TEMPO.CO, Jakarta - Pemerintah lewat Menteri Dalam Negeri Tjahjo Kumolo memberikan keterangan dalam sidang uji materi Peraturan Pemerintah Pengganti Undang-Undang (Perpu) Nomor 2 Tahun 2017 tentang Organisasi Kemasyarakatan di gedung Mahkamah Konstitusi.
Sebelum menyampaikan pemaparan, Tjahjo memutar sebuah video berdurasi dua menit. Dalam video itu terlihat seorang penceramah mengajak para hadirin menegakkan hukum syariat Islam. Selain itu, sang penceramah mengajak umat meninggalkan sekat-sekat nasionalisme. "Hancurkan sekat nasionalisme," ucapnya.
Baca juga: Tjahjo Kumolo: Tak Boleh Kalah Terhadap Penggugat Perppu Ormas
Ceramah itu direkam saat Hizbut Tahrir Indonesia menggelar Muktamar Khilafah di Stadion Gelora Bung Karno, Jakarta, Juni 2013. Ribuan anggota HTI dari berbagai daerah meramaikan acara tersebut.

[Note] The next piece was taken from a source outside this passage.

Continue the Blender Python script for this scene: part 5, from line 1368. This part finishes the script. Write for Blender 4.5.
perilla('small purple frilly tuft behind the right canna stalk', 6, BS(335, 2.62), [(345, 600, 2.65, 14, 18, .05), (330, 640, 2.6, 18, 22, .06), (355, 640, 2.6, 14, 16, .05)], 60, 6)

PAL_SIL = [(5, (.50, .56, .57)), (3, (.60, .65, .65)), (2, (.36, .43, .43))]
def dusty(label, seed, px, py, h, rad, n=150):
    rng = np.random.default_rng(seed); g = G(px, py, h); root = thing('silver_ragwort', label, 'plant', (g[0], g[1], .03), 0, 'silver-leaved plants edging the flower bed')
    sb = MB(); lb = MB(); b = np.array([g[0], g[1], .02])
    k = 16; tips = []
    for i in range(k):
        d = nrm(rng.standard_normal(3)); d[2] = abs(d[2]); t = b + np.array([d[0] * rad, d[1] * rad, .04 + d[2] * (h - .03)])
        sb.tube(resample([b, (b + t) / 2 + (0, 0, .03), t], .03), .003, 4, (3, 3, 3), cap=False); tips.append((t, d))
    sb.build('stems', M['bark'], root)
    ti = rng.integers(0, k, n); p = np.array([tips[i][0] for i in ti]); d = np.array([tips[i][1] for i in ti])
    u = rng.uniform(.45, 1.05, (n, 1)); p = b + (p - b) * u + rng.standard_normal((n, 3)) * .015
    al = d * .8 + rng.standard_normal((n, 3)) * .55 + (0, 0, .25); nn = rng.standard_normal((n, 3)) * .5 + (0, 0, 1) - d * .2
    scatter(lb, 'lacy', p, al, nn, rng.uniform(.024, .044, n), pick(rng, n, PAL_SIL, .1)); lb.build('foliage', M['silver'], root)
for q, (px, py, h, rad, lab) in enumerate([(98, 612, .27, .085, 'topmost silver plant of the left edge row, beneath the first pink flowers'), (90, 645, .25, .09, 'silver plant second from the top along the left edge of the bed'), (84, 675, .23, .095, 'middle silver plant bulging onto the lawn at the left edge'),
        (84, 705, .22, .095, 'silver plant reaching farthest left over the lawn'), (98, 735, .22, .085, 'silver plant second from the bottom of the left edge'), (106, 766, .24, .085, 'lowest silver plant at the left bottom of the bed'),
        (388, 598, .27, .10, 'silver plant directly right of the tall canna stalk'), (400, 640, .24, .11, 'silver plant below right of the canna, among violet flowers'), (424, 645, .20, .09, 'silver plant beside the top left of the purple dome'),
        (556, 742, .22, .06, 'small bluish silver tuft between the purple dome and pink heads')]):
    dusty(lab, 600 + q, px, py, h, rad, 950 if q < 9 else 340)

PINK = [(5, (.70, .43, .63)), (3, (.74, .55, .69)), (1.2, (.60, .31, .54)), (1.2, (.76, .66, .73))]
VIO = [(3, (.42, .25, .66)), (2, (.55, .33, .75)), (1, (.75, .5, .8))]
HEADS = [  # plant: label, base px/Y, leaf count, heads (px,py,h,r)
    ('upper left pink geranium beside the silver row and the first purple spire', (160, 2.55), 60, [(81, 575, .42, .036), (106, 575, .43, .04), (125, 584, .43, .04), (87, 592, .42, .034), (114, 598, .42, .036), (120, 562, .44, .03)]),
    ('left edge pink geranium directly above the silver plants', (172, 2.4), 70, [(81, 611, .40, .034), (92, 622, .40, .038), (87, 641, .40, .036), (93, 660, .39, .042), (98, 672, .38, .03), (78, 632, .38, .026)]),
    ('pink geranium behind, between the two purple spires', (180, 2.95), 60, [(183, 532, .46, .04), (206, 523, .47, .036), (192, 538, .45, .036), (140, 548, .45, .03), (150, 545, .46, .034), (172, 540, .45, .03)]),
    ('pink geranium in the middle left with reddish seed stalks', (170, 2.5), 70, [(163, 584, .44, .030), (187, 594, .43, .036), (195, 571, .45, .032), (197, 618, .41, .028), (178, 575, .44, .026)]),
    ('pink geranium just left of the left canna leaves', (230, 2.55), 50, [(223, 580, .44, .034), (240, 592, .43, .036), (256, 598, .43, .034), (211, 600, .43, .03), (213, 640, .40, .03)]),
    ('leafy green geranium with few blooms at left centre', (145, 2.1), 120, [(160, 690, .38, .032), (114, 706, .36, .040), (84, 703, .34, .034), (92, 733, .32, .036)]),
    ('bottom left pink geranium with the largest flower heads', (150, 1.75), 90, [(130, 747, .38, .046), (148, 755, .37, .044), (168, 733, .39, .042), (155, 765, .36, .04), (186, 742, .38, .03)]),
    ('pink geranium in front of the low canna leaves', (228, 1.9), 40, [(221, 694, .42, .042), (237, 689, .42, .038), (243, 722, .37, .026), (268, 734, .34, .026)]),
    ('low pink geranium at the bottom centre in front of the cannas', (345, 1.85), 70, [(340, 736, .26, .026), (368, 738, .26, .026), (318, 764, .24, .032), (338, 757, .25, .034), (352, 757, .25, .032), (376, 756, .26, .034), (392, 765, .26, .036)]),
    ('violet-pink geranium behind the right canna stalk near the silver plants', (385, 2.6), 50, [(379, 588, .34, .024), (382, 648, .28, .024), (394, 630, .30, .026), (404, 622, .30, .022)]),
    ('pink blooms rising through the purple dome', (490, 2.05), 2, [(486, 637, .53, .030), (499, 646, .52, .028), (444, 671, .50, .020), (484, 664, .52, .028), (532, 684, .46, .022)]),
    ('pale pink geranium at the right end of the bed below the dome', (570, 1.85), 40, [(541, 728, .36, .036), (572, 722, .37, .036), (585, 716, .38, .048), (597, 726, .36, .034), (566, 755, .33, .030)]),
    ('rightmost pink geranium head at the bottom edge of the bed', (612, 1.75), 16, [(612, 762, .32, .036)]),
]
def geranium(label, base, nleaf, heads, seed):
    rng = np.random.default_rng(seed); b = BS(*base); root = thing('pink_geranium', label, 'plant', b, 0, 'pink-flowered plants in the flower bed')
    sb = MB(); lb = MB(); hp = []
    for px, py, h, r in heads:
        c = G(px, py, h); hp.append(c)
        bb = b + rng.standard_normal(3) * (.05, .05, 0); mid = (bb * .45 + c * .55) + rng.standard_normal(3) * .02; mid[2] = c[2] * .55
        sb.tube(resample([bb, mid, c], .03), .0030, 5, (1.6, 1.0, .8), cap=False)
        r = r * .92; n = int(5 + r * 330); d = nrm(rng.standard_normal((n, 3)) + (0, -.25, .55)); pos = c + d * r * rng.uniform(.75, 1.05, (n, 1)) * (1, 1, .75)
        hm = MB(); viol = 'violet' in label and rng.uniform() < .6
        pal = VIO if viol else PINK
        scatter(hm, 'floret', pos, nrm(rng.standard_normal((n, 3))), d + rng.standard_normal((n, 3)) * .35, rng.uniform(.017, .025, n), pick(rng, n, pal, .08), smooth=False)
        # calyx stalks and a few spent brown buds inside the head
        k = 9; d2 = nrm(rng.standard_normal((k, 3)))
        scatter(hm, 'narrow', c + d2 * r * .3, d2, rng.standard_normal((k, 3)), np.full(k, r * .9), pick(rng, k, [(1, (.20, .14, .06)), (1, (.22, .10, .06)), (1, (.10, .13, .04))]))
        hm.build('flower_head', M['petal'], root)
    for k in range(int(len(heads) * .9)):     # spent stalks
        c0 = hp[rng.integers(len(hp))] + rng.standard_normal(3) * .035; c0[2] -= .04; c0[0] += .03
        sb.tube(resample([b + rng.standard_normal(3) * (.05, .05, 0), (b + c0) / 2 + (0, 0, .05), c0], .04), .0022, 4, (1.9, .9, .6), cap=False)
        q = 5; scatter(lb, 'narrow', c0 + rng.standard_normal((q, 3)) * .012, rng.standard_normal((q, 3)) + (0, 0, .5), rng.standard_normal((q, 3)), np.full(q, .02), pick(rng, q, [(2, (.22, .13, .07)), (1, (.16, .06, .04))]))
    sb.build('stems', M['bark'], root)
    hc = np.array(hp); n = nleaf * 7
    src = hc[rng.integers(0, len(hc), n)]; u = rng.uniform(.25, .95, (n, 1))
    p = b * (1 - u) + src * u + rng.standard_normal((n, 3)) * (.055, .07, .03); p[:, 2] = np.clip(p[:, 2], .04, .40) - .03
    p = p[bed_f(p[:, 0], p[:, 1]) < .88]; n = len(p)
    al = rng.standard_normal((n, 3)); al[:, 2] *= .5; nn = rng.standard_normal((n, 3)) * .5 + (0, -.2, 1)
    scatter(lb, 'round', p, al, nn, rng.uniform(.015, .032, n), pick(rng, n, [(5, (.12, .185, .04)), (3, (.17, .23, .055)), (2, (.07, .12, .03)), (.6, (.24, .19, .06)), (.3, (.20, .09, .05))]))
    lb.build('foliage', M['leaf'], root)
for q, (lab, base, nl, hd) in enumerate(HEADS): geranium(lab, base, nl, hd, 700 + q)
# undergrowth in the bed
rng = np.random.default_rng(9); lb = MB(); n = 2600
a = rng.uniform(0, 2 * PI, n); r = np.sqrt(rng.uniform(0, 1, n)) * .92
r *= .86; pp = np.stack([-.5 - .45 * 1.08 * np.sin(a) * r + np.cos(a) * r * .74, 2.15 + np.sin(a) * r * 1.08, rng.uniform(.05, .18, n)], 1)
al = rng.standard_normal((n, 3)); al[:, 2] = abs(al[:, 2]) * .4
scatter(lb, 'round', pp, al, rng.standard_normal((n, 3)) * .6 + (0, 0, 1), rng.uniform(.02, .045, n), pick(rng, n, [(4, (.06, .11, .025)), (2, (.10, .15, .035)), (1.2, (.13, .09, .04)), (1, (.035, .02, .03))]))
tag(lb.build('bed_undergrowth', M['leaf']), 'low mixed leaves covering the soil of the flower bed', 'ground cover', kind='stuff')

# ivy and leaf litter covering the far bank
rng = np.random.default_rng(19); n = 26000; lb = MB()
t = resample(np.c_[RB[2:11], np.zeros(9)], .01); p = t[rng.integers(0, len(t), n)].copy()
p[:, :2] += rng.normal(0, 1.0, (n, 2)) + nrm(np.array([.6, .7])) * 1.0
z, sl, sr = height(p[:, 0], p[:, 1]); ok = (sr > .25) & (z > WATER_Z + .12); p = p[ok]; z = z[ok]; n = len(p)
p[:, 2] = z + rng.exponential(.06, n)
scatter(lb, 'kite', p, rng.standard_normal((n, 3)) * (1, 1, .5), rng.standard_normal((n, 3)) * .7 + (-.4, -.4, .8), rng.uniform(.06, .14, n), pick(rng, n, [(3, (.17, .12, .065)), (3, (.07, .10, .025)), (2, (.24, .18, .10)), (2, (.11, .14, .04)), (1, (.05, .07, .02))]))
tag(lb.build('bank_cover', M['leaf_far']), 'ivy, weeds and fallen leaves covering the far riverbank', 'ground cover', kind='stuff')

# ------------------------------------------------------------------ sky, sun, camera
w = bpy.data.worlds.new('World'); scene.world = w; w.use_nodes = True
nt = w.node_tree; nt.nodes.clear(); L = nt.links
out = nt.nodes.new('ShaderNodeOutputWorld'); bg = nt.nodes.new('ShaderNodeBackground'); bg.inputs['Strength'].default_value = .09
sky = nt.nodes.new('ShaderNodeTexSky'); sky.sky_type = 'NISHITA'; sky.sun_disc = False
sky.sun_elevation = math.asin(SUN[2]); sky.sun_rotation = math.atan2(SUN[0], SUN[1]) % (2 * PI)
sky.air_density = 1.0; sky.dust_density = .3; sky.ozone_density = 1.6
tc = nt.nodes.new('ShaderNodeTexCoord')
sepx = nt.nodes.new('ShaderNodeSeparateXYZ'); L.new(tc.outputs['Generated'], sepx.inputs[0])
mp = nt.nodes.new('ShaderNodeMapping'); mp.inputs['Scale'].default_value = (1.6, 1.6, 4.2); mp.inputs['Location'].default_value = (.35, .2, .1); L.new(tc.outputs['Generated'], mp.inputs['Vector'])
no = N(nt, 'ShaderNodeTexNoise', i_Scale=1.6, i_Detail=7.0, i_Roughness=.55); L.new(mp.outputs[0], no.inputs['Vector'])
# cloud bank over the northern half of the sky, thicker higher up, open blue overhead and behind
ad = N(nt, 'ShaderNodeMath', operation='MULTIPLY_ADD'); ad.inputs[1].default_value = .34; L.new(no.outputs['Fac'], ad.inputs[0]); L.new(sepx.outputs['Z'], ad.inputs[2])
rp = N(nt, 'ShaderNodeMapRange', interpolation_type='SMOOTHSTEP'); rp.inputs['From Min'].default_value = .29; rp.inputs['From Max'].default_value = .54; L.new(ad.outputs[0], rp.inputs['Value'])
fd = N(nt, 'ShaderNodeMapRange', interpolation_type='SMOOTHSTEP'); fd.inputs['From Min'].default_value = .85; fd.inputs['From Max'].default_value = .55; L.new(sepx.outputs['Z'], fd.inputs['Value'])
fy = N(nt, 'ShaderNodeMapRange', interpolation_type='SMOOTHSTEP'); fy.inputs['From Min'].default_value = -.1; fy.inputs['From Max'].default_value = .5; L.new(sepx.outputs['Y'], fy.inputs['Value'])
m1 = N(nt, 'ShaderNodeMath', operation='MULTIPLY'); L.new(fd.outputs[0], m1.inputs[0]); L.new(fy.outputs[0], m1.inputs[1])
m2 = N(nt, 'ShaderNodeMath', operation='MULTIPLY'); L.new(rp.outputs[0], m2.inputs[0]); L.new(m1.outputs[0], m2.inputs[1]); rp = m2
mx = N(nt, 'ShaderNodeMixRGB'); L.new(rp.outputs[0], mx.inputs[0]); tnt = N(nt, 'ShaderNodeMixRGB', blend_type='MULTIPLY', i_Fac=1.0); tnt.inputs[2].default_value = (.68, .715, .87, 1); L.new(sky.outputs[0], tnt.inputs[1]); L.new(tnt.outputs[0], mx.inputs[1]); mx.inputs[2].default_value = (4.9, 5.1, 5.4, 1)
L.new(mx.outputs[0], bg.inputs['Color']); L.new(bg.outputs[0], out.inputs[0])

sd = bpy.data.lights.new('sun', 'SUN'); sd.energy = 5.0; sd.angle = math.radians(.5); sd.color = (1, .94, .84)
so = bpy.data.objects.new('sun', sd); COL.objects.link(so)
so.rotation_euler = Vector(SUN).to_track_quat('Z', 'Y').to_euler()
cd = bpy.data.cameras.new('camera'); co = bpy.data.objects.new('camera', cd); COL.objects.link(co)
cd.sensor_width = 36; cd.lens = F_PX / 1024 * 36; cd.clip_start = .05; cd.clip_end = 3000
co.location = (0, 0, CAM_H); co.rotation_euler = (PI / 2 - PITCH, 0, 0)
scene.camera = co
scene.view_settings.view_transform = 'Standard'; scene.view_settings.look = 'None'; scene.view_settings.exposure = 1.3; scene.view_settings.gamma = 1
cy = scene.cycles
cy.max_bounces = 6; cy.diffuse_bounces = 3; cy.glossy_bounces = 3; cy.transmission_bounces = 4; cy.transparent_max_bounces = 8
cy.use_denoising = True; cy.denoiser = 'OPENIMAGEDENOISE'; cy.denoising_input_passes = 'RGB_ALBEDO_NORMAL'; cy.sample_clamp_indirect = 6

Tjahjo menjelaskan, Perpu Ormas harus dipahami secara utuh dan menyeluruh. Pemerintah tidak melarang pihak atau kelompok berpikir dan mengembangkan ajaran tertentu. Menurut Tjahjo, pemerintah hanya membatasi ide atau pemikiran yang bertentangan dengan ideologi bangsa atau Pancasila. "Ini penting untuk menjaga keutuhan NKRI (Negara Kesatuan Republik Indonesia)," katanya.
Ada tujuh nomor perkara yang diajukan sejumlah pemohon untuk uji materi Perpu Ormas. Salah satunya nomor perkara 39/PUU-XV/2017 dengan pemohon Ismail Yusanto (juru bicara HTI). Ismail meminta MK untuk menguji materi Perpu Ormas Pasal 59 ayat 4 huruf c sepanjang frasa “menganut”, Pasal 61 ayat 3, Pasal 62, Pasal 80, dan Pasal 82A.
Pemerintah sepakat dengan pemohon yang menyatakan pemikiran tidak bisa dipidana. Meski demikian, Tjahjo menyatakan frasa “menganut” yang dimaksud pemohon di mata pemerintah masuk ke kategori perbuatan yang konkret. "Frasa menganut dalam a quo harus dimaknai satu kesatuan," ucap Tjahjo.
Mengakhiri keterangannya, Tjahjo Kumolo meminta majelis hakim MK menolak uji materi seluruhnya atau meminta agar tidak dapat diterima. "Perpu Ormas telah memenuhi tata cara pembentukan Perpu," katanya.